start ENTRIES

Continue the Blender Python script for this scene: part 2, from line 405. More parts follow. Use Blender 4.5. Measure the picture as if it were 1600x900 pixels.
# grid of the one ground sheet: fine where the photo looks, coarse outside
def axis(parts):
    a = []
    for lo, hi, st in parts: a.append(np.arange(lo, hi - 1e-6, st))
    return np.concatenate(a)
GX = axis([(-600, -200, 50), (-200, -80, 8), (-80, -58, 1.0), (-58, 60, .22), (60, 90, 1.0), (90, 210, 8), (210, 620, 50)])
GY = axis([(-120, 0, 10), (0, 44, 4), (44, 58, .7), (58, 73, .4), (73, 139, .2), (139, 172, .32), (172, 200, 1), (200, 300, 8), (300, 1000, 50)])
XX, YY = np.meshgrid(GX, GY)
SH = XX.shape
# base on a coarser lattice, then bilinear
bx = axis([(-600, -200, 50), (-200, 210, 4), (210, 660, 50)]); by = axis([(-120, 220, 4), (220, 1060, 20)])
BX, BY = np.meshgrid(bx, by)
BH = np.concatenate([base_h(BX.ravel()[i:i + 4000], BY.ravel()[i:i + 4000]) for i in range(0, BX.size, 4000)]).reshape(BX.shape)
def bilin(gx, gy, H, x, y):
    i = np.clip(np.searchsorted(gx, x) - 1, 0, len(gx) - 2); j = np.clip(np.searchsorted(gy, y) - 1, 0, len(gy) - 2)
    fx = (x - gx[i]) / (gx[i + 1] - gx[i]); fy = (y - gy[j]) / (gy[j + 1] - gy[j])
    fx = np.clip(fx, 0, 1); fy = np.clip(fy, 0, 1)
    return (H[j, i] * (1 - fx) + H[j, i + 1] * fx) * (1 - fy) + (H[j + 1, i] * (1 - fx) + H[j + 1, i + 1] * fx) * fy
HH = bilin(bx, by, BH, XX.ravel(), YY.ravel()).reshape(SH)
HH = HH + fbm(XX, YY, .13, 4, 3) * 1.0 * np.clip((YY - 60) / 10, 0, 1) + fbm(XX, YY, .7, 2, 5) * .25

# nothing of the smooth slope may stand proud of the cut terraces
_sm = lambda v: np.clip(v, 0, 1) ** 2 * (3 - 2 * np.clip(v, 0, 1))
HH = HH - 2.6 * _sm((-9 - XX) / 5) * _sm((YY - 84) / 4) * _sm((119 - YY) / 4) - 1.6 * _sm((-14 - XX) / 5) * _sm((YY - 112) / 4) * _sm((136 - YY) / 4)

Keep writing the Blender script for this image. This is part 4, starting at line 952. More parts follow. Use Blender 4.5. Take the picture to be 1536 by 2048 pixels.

end ENTRIES

Print all of the entries exactly as they appear.

Continue the Blender Python script for this scene: part 2, from line 405. More parts follow. Use Blender 4.5. Measure the picture as if it were 1600x900 pixels.
# grid of the one ground sheet: fine where the photo looks, coarse outside
def axis(parts):
    a = []
    for lo, hi, st in parts: a.append(np.arange(lo, hi - 1e-6, st))
    return np.concatenate(a)
GX = axis([(-600, -200, 50), (-200, -80, 8), (-80, -58, 1.0), (-58, 60, .22), (60, 90, 1.0), (90, 210, 8), (210, 620, 50)])
GY = axis([(-120, 0, 10), (0, 44, 4), (44, 58, .7), (58, 73, .4), (73, 139, .2), (139, 172, .32), (172, 200, 1), (200, 300, 8), (300, 1000, 50)])
XX, YY = np.meshgrid(GX, GY)
SH = XX.shape
# base on a coarser lattice, then bilinear
bx = axis([(-600, -200, 50), (-200, 210, 4), (210, 660, 50)]); by = axis([(-120, 220, 4), (220, 1060, 20)])
BX, BY = np.meshgrid(bx, by)
BH = np.concatenate([base_h(BX.ravel()[i:i + 4000], BY.ravel()[i:i + 4000]) for i in range(0, BX.size, 4000)]).reshape(BX.shape)
def bilin(gx, gy, H, x, y):
    i = np.clip(np.searchsorted(gx, x) - 1, 0, len(gx) - 2); j = np.clip(np.searchsorted(gy, y) - 1, 0, len(gy) - 2)
    fx = (x - gx[i]) / (gx[i + 1] - gx[i]); fy = (y - gy[j]) / (gy[j + 1] - gy[j])
    fx = np.clip(fx, 0, 1); fy = np.clip(fy, 0, 1)
    return (H[j, i] * (1 - fx) + H[j, i + 1] * fx) * (1 - fy) + (H[j + 1, i] * (1 - fx) + H[j + 1, i + 1] * fx) * fy
HH = bilin(bx, by, BH, XX.ravel(), YY.ravel()).reshape(SH)
HH = HH + fbm(XX, YY, .13, 4, 3) * 1.0 * np.clip((YY - 60) / 10, 0, 1) + fbm(XX, YY, .7, 2, 5) * .25

# nothing of the smooth slope may stand proud of the cut terraces
_sm = lambda v: np.clip(v, 0, 1) ** 2 * (3 - 2 * np.clip(v, 0, 1))
HH = HH - 2.6 * _sm((-9 - XX) / 5) * _sm((YY - 84) / 4) * _sm((119 - YY) / 4) - 1.6 * _sm((-14 - XX) / 5) * _sm((YY - 112) / 4) * _sm((136 - YY) / 4)

Keep writing the Blender script for this image. This is part 4, starting at line 952. More parts follow. Use Blender 4.5. Take the picture to be 1536 by 2048 pixels.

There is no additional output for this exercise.